WORK REQUIRED. Check each line below for the word "objects", and copy those that have it.

Source data
---

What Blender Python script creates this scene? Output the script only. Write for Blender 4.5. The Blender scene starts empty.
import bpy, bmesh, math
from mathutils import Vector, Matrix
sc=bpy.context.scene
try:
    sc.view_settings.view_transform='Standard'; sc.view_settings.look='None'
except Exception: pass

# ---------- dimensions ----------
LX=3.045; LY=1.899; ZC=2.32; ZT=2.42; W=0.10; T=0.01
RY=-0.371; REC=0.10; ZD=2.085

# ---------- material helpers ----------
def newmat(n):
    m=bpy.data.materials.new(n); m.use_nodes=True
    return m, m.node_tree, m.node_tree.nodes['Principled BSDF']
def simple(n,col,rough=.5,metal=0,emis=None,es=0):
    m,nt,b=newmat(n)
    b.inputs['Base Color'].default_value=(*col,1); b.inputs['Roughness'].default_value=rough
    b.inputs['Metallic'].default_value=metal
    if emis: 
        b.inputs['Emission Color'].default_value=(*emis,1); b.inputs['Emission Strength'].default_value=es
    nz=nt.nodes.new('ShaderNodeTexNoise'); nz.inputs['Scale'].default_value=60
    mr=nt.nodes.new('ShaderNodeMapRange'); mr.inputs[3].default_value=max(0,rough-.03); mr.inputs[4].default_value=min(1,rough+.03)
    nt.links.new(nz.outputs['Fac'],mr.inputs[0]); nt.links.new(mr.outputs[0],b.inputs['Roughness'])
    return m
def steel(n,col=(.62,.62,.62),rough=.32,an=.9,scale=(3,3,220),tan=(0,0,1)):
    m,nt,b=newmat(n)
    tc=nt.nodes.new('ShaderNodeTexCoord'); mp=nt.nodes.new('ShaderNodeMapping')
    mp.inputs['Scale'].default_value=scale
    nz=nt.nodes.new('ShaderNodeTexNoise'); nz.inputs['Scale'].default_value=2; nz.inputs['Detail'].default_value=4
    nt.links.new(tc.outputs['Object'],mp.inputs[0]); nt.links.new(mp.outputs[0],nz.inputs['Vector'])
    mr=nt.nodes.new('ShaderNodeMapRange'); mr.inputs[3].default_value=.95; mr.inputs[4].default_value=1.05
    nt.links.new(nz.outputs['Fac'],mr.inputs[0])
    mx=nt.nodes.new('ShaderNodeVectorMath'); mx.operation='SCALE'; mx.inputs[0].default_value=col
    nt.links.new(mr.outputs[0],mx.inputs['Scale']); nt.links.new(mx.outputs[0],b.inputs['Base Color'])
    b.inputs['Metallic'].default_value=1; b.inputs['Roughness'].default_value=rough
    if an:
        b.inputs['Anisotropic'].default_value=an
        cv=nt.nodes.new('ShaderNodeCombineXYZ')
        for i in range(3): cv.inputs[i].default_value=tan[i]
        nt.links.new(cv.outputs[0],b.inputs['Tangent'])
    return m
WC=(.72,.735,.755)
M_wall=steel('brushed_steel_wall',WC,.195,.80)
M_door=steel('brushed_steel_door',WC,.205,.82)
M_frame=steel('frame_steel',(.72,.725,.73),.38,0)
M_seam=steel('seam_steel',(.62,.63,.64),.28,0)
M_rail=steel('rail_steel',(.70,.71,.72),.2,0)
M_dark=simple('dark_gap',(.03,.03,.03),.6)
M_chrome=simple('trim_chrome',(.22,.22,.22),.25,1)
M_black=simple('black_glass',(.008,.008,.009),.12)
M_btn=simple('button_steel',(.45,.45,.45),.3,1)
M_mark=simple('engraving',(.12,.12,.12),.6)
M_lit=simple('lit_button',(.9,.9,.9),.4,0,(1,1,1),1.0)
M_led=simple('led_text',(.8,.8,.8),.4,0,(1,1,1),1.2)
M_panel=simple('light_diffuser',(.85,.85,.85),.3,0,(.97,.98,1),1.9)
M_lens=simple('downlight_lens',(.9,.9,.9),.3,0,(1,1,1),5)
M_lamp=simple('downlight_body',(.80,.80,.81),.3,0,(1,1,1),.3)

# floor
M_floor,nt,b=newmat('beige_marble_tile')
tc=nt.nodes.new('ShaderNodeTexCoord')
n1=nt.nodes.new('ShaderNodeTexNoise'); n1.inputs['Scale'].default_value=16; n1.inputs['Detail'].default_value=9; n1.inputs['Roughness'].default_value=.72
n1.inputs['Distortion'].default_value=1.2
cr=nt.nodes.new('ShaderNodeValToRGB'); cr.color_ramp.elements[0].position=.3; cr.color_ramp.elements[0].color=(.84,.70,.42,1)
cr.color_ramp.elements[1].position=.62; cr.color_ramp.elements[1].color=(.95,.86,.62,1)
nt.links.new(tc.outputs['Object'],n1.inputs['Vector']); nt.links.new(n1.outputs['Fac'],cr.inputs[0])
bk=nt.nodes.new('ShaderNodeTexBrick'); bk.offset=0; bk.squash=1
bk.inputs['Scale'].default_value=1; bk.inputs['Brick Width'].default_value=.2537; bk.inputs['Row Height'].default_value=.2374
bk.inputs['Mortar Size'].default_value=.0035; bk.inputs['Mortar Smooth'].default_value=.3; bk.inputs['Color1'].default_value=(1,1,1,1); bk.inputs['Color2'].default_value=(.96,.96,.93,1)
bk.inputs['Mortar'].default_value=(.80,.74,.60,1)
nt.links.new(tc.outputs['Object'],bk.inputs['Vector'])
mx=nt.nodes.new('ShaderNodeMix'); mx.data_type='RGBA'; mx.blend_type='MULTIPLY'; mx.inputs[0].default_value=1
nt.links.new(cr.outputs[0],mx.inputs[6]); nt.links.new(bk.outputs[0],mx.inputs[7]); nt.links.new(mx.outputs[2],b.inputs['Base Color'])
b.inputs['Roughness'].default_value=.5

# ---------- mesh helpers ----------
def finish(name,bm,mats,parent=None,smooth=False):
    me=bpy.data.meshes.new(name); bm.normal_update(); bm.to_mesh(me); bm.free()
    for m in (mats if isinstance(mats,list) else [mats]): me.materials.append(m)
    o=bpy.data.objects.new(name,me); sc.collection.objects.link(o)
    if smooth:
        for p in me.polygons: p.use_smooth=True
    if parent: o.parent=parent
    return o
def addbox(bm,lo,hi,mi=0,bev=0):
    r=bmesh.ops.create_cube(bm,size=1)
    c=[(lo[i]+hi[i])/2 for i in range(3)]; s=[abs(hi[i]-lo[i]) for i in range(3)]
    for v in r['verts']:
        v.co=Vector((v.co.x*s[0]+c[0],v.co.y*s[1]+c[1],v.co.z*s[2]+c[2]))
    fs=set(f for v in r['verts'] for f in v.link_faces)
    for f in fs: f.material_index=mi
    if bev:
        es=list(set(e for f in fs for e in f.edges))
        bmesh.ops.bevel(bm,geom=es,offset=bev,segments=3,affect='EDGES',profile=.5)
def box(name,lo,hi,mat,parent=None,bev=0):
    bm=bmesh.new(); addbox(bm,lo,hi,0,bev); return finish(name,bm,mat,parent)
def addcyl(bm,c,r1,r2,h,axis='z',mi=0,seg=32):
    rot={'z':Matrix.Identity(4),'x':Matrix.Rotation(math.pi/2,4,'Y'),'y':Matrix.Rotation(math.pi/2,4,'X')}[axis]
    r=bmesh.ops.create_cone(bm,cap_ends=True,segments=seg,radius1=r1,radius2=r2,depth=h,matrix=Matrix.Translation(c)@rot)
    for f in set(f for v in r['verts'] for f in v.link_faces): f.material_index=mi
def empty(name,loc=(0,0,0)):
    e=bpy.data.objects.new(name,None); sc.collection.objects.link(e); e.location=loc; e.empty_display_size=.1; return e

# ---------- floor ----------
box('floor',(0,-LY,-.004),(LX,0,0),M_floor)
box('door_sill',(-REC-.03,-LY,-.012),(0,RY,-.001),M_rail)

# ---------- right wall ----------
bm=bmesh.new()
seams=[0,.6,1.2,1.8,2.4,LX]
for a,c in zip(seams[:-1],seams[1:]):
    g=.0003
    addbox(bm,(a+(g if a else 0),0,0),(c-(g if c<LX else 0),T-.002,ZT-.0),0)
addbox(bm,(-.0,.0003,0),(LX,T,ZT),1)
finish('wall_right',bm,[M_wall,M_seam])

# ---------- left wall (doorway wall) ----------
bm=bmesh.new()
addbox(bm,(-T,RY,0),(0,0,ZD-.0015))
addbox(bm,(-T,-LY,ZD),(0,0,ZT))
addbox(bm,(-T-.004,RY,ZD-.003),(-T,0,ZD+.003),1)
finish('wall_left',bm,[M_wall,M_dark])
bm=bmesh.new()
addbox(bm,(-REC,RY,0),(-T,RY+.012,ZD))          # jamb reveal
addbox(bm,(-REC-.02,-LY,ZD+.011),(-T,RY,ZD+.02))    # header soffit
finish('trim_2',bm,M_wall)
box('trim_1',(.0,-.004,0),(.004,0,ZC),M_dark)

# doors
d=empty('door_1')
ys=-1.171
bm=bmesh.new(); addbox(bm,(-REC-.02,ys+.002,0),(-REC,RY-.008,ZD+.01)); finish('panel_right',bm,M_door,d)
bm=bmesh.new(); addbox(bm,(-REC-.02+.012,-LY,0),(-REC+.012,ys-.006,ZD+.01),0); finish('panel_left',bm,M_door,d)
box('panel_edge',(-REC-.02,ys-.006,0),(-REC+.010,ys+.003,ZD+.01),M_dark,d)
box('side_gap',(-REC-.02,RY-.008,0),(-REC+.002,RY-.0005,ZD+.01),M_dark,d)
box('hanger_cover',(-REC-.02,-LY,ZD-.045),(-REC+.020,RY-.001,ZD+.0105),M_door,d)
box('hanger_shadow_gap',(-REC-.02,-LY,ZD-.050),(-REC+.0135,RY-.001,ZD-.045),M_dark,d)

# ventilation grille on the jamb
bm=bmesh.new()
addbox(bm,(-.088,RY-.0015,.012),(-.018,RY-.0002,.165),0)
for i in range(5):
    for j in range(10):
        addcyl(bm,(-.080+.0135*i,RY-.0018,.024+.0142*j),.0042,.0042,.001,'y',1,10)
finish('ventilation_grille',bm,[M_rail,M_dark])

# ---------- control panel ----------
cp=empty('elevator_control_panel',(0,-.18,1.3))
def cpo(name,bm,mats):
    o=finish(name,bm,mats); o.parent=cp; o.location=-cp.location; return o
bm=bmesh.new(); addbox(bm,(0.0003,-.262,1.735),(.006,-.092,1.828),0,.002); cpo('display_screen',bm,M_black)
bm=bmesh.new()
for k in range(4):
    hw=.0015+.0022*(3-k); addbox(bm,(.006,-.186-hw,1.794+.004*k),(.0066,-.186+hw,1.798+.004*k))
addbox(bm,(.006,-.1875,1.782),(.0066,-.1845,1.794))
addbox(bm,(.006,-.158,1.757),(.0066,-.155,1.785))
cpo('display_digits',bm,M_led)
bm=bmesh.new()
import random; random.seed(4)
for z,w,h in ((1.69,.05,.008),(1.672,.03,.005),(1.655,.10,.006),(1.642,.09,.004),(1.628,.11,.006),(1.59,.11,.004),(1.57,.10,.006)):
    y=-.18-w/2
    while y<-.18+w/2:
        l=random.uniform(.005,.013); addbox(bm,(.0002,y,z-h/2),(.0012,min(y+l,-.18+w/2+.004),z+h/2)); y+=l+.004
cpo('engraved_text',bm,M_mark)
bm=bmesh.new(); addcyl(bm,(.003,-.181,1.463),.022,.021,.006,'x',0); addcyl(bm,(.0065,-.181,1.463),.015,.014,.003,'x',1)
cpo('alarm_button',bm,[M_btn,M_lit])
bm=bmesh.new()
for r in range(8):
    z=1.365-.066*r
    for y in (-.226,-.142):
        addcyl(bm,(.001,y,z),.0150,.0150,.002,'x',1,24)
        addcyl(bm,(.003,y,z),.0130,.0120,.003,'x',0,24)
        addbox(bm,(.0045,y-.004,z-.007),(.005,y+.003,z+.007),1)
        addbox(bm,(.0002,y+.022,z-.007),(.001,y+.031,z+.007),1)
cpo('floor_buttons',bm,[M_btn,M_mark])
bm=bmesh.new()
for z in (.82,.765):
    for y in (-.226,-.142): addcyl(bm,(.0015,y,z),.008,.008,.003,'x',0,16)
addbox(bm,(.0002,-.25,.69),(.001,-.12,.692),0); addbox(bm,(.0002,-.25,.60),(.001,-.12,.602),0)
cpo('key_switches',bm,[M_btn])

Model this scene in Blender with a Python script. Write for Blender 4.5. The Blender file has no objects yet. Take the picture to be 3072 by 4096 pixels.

---

WRITTEN ANSWER.
    o=bpy.data.objects.new(name,me); sc.collection.objects.link(o)
    e=bpy.data.objects.new(name,None); sc.collection.objects.link(e); e.location=loc; e.empty_display_size=.1; return e
Model this scene in Blender with a Python script. Write for Blender 4.5. The Blender file has no objects yet. Take the picture to be 3072 by 4096 pixels.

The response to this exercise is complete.